Unpacking the dense content of the images with regard to identity in contemporary Korean video art is not the only task at hand. Questions of how these images play into or resist the assumptions of a particular audience must also be raised. There is a conflict between the natural and almost inevitable reliance on specific "Korean" imagery and the equally pressing demand to make the works relevant to a wider audience. Do the artists unconsciously or consciously compromise their own unique identities in order to meet the demands of their audiences or is identity a concept that cannot be separated from the response of the audience?
Unlike Paik, who concerns himself largely with abstract concepts bordering on neo-Dadaism, the artists discussed here - Park Hyun Ki, Yook Keun Byung, Kim Soo Ja, Seo Hyeon Seok, Park Hwa Young and Hong Sung Min - all incorporate images that are highly specific and relevant to a distinctly Korean audience. Many of these artists exhibit work in international contexts to audiences who may be unable to read the subtle cues and metaphors embedded in the given images. A conflict arises when images lose their meaning in a non-Korean context: and when there is the possibility that they may only be relevant in a Korean setting. Although this problem of meaning confronts all artists using cultural or national images or allusions, these artists argue that the imagery they use is simple enough to be universal. Seo says the images belong to "no one specific era, place or culture" and that art is an "individual and highly, subjective experience."(1)

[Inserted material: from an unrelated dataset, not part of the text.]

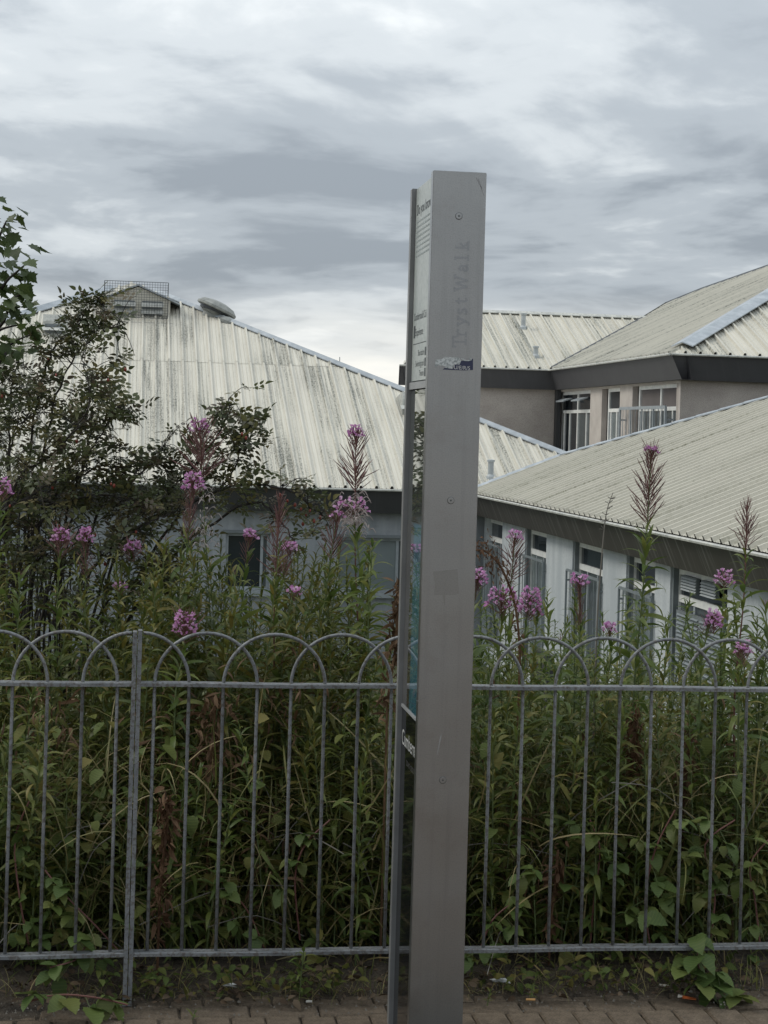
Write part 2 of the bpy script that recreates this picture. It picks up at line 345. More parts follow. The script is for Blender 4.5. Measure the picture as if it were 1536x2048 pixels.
# ------------------------------------------------------------------ ground
def sheet(name, xs, ys, zf, mat):
    X, Y = np.meshgrid(xs, ys); Z = zf(X, Y); n, k = X.shape
    V = np.stack([X, Y, Z], -1).reshape(-1, 3)
    F = [(j*k+i, j*k+i+1, (j+1)*k+i+1, (j+1)*k+i) for j in range(n-1) for i in range(k-1)]
    o = MB().add(V, F).build(name, mat, smooth=True); return o
def wave(X, Y, s, seed):
    r = np.random.default_rng(seed); z = 0
    for _ in range(7):
        a = r.uniform(0, 2*np.pi); fr = s * r.uniform(0.6, 2.2); z = z + np.sin((X*np.cos(a)+Y*np.sin(a))*fr + r.uniform(0, 6.3))
    return z / 7
def bank_z(Y): return np.where(Y < 5.7, 0.0, -2.45 * np.clip((Y - 5.7) / 15.0, 0, 1) ** 1.1)
tag(sheet('ground', np.concatenate([[-3000, -400, -60], np.linspace(-20, 40, 41), [80, 400, 3000]]),
          np.concatenate([np.linspace(5.62, 30, 50), [45, 70, 150, 500, 4000]]),
          lambda X, Y: bank_z(Y) + 0.05 * wave(X, Y, 1.1, 3) * (Y < 30) - 0.02, M['grass_ground']), 'rough grassy bank falling away behind the fence to the low buildings', 'ground', kind='structure')
tag(sheet('soil', np.linspace(-1.6, 3.2, 150), np.linspace(5.14, 5.75, 30),
          lambda X, Y: -0.012 + 0.050 * np.clip((Y - 5.27 + 0.05 * wave(X, Y*0, 3, 9)) / 0.2, 0, 1) + 0.012 * wave(X, Y, 14, 5) + 0.006 * wave(X, Y, 50, 6) + 0.03 * np.clip((0.0 - X) / 0.8, 0, 1) * np.clip((Y - 5.1) / 0.1, 0, 1), M['soil']),
    'dark soil and moss strip under the railing', 'soil', kind='structure')
pav = MB().box((-30, 4.0, -0.2), (30, 5.63, -0.012)).build('pavement', M['joint'])
MB().box((-300, -300, -0.2), (300, 3.998, -0.004)).build('paving_field', M['brick_dark'], pav)
tag(pav, 'brown block paving along the foot of the fence', 'pavement', kind='structure')
bm_ = {}
def brick_mesh(w_, d_, k):
    key = (w_, d_, k)
    if key not in bm_:
        r = np.random.default_rng(k); b_ = 0.006
        x0, x1, y0, y1 = 0.002, w_ - 0.002, 0.002, d_ - 0.002; j = lambda: r.uniform(-0.0015, 0.0015)
        V = [(x0+j(), y0+j(), -0.05), (x1+j(), y0+j(), -0.05), (x1+j(), y1+j(), -0.05), (x0+j(), y1+j(), -0.05),
             (x0, y0, -0.006), (x1, y0, -0.006), (x1, y1, -0.006), (x0, y1, -0.006),
             (x0+b_, y0+b_, j()), (x1-b_, y0+b_, j()), (x1-b_, y1-b_, j()), (x0+b_, y1-b_, j())]
        F = [(8, 9, 10, 11)] + [(a, (a+1) % 4, 4+(a+1) % 4, 4+a) for a in range(4)] + [(4+a, 4+(a+1) % 4, 8+(a+1) % 4, 8+a) for a in range(4)]
        bm_[key] = MB().add(V, F).mesh('brick', M['brick'])
    return bm_[key]
def brick_row(y0, w_, d_, ph, x0=-0.9, x1=2.7):
    x = x0 + ph; i = 0
    while x < x1:
        me = brick_mesh(w_, d_, i % 5)
        link('brick', me, pav, Matrix.Translation((x, y0, random.uniform(-0.003, 0.003))) @ Matrix.Rotation(random.uniform(-.012, .012), 4, 'Z') @ Matrix.Rotation(random.uniform(-.012, .012), 4, 'X'))
        x += w_; i += 1
brick_row(5.272, 0.102, 0.202, 0.03); brick_row(5.170, 0.204, 0.102, 0.06); brick_row(4.966, 0.102, 0.204, 0.0); brick_row(4.864, 0.204, 0.102, 0.1)

# ------------------------------------------------------------------ roofs and walls
def clip_poly(poly, a, b, c):
    """keep a*u+b*v<=c"""
    o = []
    for i in range(len(poly)):
        p, q = poly[i], poly[(i + 1) % len(poly)]
        dp, dq = a*p[0]+b*p[1]-c, a*q[0]+b*q[1]-c
        if dp <= 0: o.append(p)
        if dp * dq < 0:
            t_ = dp / (dp - dq); o.append((p[0]+(q[0]-p[0])*t_, p[1]+(q[1]-p[1])*t_))
    return o
RIB = [(0.0, 0.0), (0.016, 0.052), (0.050, 0.052), (0.066, 0.0), (0.122, 0.0), (0.132, 0.012), (0.142, 0.0), (0.202, 0.0), (0.212, 0.012), (0.222, 0.0), (0.285, 0.0)]
def roof_plane(parent, p0, ed, sd_, poly, mat, vbreaks=(), sp=0.285, ph=0.0, rib_h=1.0):
    """folded steel sheets, one object per rib bay and course, clipped to the outline of the roof plane"""
    p0, ed, sd_ = Vector(p0), Vector(ed).normalized(), Vector(sd_).normalized()
    nn = ed.cross(sd_);
    if nn.z < 0: nn = -nn
    us = [p[0] for p in poly]; vsx = [p[1] for p in poly]
    V = [tuple(p0 + ed*u + sd_*v - nn*0.03) for u, v in poly]
    roof = MB().add(V, [tuple(range(len(V)))]).build('roof', M['deck'], parent)
    br = [min(vsx)] + list(vbreaks) + [max(vsx)]
    k0 = int(math.floor((min(us) - ph) / sp))
    for row in range(len(br) - 1):
        k = k0
        while k * sp + ph < max(us):
            mb = MB(); lift = 0.006 * row; jit = random.uniform(-0.02, 0.02) if row else 0
            for (a, ha), (b_, hb) in zip(RIB[:-1], RIB[1:]):
                ua, ub = k*sp + ph + a*sp/0.285, k*sp + ph + b_*sp/0.285
                q = clip_poly(list(poly), -1, 0, -ua); q = clip_poly(q, 1, 0, ub) if len(q) > 2 else q
                q = clip_poly(q, 0, -1, -br[row] - jit + (0.06 if row else 0)) if len(q) > 2 else q
                q = clip_poly(q, 0, 1, br[row+1]) if len(q) > 2 else q
                if len(q) < 3: continue
                vv = []; uvs = []
                for u, v in q:
                    h = (ha + (hb - ha) * (u - ua) / max(1e-9, ub - ua)) * rib_h + lift
                    vv.append(tuple(p0 + ed*u + sd_*v + nn*h)); uvs.append((u, v + row * 37.3))
                mb.add(vv, [tuple(range(len(vv)))], uvs)
            if mb.n: mb.build('roof_sheet', mat, roof, uv=True)
            k += 1
    return roof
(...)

The flip side of this argument is that the depth of their work is lost because the non-Korean audience cannot decipher their intended allusions. What happens, for example, when the text-based collaborative effort of Seo, Park Hwa Young and Hong is presented to a non-Korean speaking audience? Imagery might survive the translation process to the extent that the audience will understand the gist of the images, but the full meaning, which is highly dependent, on the accompanying text, is lost. The success of these artists in the West suggests that the use of these images might be catered to a Eurocentric art world that still insists on fixed notions of the foreign. Works that consequently do well in the Korean art market are often by artists that succeed in this patently western framework and as a result, contemporary artists must respond to western demands in order to make a viable living.

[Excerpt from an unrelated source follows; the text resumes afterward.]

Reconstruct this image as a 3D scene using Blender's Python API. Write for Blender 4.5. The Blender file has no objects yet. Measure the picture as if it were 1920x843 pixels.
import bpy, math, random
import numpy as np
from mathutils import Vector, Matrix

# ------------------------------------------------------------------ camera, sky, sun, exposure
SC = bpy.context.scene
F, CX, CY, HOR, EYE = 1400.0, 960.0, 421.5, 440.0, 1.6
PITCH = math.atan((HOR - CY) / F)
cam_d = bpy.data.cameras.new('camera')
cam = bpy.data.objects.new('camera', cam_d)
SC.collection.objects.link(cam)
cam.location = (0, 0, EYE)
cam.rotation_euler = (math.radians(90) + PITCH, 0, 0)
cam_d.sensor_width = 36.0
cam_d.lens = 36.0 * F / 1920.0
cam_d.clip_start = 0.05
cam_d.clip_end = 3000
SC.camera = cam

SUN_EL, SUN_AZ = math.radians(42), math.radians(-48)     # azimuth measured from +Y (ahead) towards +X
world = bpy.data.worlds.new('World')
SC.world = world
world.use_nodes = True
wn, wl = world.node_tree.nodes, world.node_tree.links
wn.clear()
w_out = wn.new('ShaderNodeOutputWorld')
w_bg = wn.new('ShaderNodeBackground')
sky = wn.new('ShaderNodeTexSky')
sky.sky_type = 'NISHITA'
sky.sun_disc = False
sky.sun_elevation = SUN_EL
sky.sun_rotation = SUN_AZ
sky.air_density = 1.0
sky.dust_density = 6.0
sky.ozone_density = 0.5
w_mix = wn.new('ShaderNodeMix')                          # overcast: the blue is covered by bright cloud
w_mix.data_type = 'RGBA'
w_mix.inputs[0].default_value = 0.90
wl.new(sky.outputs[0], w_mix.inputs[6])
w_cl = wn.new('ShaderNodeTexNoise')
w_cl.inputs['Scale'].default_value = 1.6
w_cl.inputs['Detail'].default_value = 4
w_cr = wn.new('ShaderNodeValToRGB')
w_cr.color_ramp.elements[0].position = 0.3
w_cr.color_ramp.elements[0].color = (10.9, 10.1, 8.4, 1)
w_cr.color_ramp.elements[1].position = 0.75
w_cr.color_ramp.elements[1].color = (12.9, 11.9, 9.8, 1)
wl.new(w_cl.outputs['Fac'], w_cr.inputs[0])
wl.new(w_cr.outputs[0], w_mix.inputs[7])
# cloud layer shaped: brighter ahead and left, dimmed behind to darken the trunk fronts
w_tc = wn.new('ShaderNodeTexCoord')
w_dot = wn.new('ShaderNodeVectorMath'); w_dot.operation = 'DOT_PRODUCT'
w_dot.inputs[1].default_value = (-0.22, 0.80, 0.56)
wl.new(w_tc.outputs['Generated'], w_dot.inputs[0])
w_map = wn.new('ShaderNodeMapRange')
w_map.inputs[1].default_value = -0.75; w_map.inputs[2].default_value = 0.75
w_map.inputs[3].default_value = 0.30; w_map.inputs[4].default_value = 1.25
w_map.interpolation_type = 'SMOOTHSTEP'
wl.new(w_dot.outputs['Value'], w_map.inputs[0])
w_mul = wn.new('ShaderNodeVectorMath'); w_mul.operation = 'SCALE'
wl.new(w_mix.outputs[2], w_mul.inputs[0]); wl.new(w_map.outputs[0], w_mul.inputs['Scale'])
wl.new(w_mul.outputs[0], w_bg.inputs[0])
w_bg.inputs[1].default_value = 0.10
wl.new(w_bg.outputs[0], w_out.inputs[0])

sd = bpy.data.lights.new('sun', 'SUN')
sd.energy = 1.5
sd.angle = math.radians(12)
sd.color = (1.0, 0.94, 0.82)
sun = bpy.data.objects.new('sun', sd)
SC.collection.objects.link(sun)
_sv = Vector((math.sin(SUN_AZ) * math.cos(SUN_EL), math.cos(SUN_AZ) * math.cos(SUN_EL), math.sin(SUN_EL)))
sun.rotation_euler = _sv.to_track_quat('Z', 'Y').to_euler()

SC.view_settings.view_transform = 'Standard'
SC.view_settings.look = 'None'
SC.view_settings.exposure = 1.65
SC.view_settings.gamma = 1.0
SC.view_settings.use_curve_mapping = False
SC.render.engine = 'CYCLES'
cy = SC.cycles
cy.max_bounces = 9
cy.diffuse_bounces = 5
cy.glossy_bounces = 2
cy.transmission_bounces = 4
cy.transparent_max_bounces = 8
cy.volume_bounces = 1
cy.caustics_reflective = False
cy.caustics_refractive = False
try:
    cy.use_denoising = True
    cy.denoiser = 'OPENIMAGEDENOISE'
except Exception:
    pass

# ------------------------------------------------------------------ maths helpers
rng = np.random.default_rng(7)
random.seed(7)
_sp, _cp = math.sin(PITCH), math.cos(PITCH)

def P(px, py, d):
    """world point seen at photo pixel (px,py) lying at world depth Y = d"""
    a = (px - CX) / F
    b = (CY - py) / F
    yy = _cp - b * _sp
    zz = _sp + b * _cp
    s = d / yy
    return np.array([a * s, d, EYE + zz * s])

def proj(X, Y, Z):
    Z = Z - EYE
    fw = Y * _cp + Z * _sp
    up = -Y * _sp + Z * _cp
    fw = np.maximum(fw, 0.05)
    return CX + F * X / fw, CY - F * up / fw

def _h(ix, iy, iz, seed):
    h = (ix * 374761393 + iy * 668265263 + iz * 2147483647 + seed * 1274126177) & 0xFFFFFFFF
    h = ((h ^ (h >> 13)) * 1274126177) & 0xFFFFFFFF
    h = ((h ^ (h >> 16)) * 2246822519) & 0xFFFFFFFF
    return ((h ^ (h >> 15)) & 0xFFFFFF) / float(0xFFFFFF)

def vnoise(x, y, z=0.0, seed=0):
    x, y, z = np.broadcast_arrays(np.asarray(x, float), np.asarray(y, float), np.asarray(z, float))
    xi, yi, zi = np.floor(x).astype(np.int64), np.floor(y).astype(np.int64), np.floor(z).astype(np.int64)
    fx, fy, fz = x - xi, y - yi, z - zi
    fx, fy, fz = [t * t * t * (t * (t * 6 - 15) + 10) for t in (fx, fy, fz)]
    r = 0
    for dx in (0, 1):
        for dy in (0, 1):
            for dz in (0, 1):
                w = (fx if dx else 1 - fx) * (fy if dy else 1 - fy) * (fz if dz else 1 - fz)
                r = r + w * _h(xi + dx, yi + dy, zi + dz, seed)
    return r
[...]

The resulting tension between these arguments regarding the underlying motivation for the images is the one link between the otherwise disparate contemporary video artists of Korea. In terms of style, each artist converses in a different vernacular because of generational differences. Contemporaries of Paik, such as Park Hyun Ki, tend to consider the television monitor and the televised image as static sculptural forms in and of themselves. To use the framework set forth by Roland Barthes, if the emitting agent is the artist and the receptor is the audience, the transmission, or the work itself, is a crystallized form of the artist's vision.(2) For Park, video art is a contemporary means to convey timeless images (or signifiers, since the images themselves may not convey a sense of timelessness to everyone) of spirituality, but the television monitors in his work concurrently exist as totemic sculptures. The resemblance between his stacked monitors and conventional sculpture trips an unconscious signal in the viewer's mind denoting the works as "high" art. At the same time, however, the vernacular that Park chooses is specific to a distinctly Korean context.